I'd be all for that.

One week from tonight we'll see if the gag pays off. We'll see what the crowd is like. And, if nothing else, we'll see if anyone ever correctly guesses the final destination of “Mystery Spot: Marquette”.

(jim@wmqt.com)

Tuesday, June 2, 2026

Tuesday, 6/2

Well, what do you know. The gag actually worked out.

My TV piece last night was an out and out 2 minutes of jokes and stupid one liners, something I've been working on for a while now. As you may recall, thoughts just pop into my head, and I'll write them down on a scrap of paper to, perhaps, do something with one day. Well, a scrap of paper that's been lying around for a while now had the words "tourist bingo" written on it. And seeing as how the start of June is usually the start of the tourist season around here, I decided to put a "tourist bingo" card together, just in case people wanted to play along during the summer.

Putting the card together was one of the most fun things I've done recently.

I took every single tourist stereotype I could think of and placed them upon the card. I took a couple of other ideas that were just absurd and added them in. And then I had to take the running gag Kevin and I have and placed it in the one final spot I had left.

Needless to say, anyone who's playing along at home may have a little trouble completing that particular row.

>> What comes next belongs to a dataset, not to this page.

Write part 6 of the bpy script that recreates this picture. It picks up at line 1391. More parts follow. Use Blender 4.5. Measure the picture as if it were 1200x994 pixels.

I have no idea if anyone would actually download the card and fill it out during the tourist season, but just in case, we did make a downloadable version available at WZMQ19.com. If anyone does want to play along, that would be the icing on the cake. It was just a blast stretching whatever muscles of wackiness I seem to possess, and having an end product that turned out like this--



If you do happen to play along, good luck filling up your "Tourist Bingo Card"!